News

Jun 15, 2012

(CARICOM Secretariat, Turkeyen, Greater Georgetown, Guyana) “Nations need to move beyond trivial nationalistic turf and collaborate or perish.”

This was the strong word from the Officer in Charge of Human and Social Development at the Caribbean Community (CARICOM) Secretariat Ms. Myrna Bernard as she addressed the opening ceremony of the two-day inaugural CARICOM-UNASUR High Level Youth Exchange hosted by the President of the Republic of Suriname on Thursday.

Ms.
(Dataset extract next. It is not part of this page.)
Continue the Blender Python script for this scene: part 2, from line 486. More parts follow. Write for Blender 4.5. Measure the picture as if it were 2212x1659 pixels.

Bernard asserted that globalization had forced nations to collaborate and “giants to learn to dance.” She stated that in this small global village there was no room for “turfism” but opportunities for groupings to forge partnerships and collaborate for their own sustainability and survival.

She told more than 100 youth leaders and other delegates gathered at the Torarica Hotel in Paramaribo, Suriname that it was time to stop viewing emerging groups as threats and “move beyond trivial nationalistic turf to assess and embrace as you find appropriate, the integration of global ideas, skills and cultures.”

“A perspective which causes us to view new groupings such as UNASUR as vehicles through which we can forge collaboration and partnerships for mutual sustainability in a globalized Community, is therefore one to be encouraged,” she stated, also noting that Suriname and Guyana were both Members of CARICOM and UNASUR.

The High Level Youth Exchange was convened to develop a framework for cooperation between young people of both regions – cooperation in areas of integrative regional youth policies, youth leadership and governance structures; and build leadership capacity and explore solutions to the many issues and challenges which youth of the two regions might have in common. The Meeting hoped to spawn a framework for a regional youth policy and deepened relations between both regions.

According to Ms. Bernard, the framework should serve as a youth vision of collaboration and inform the design of future cooperation.

Ms. Bernard also stressed the importance of youth participation, noting that it was an important strategy to empower young people to define and articulate concerns of interest to them and to design, negotiate and implement solutions to those concerns.

“Meaningful youth participation” she added, “reduces the incidence of youth marginalisation, alienation and exclusion and enhances the relevance and responsiveness of development policies and programmes.”